The whole situation here at the moment, however, was, so far as one could gather, dependent on the success of operations being carried out in the direction of Tolmino. So that it could be safely left to work itself out here, and there appeared to be no doubt whatever from what we learned that everything was developing as satisfactorily as possible. We then returned to Udine via Savogna and Cividale.
Another excursion we made to Gradisca was also particularly interesting, and very exciting as well.
Gradisca, at that time, had only recently been abandoned by the Austrians, and a somewhat similar state of affairs existed there as in Plezzo. That is, it was continually under fire from the Austrian batteries on the Carso, and many houses had already been destroyed. There was, however, this difference, that there were soldiers in the town, not many, perhaps, but sufficient for it to be considered “occupied.”
It is only a short run of about 30 kilometres from Udine. En route we drove through Palmanova, a delightful old semi-French town, dating from the time of Napoleon I, and which reminded me a little of Vitry-le-Francois. Its star-shaped setting of old ramparts with moat and drawbridge and archways entrance, with big doors, presented a strange contrast to the up-to-date military traffic passing through.
A little beyond Palmanova, at a village named Romans, we were informed that all the cars could not be allowed to go to Gradisca, which was some three kilometres further on, as the road was under fire, and a procession of half-a-dozen vehicles would attract still more attention from the Austrian batteries.
It was proposed, therefore, that we should all squeeze into two of the biggest cars and make a dash along the road, with an interval of twenty minutes between us. It was an uncomfortably tight fit, as may be imagined, and we were packed like sardines. The car I was in, a very high-powered one, surely did those three kilometres in record time. I never motored at such a speed before.
As we neared Gradisca the shells began bursting with unpleasant frequency in the fields, quite close to the road, and I feel sure that everyone experienced a sense of relief when we reached the shelter presented by the first house.

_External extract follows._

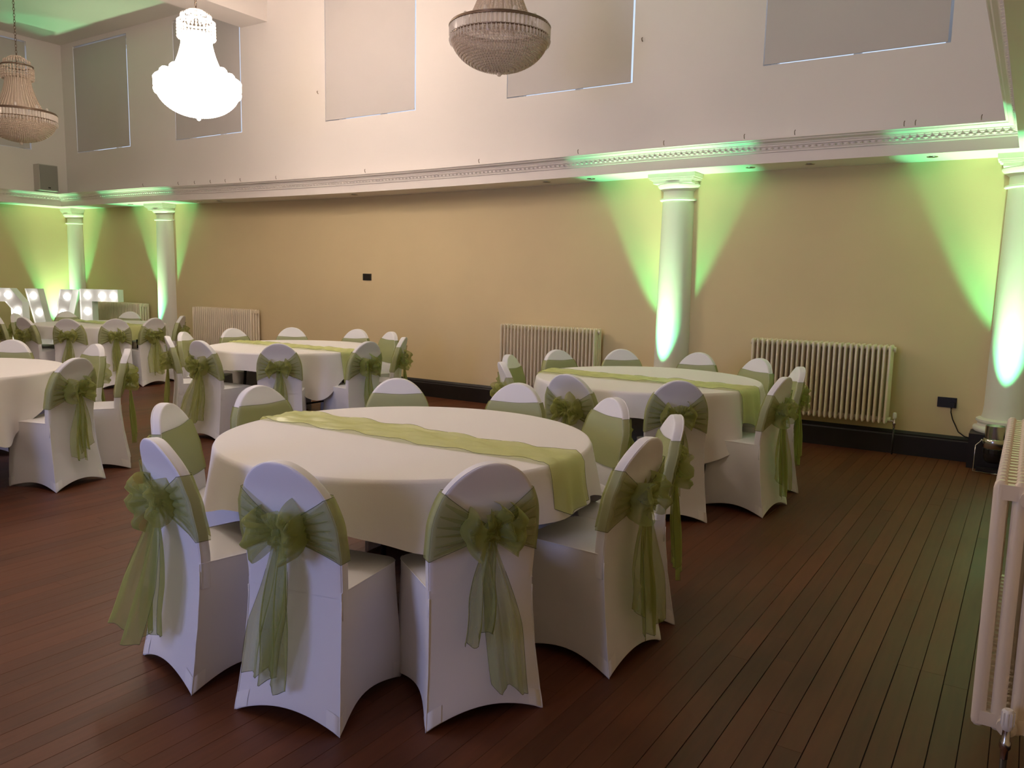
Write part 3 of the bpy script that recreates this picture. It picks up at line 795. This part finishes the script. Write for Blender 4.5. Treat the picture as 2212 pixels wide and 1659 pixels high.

The town, which was not very much damaged, was typically Austrian, and in the bright sunshine looked a very pretty and quaint little place. There was a nice park with fine old trees, and in the centre was a bandstand, so it was evidently a pleasant place in pre-war time, but now it was absolutely deserted, and the streets presented a very forlorn and ghostly appearance, which was heightened by the fact of all the shutters of the houses being closed and grass growing in the roadways everywhere.
There were Italian batteries on the hills just outside, and they were firing continuously and with a regularity which almost savoured of clockwork. The Austrians were only replying in a desultory manner.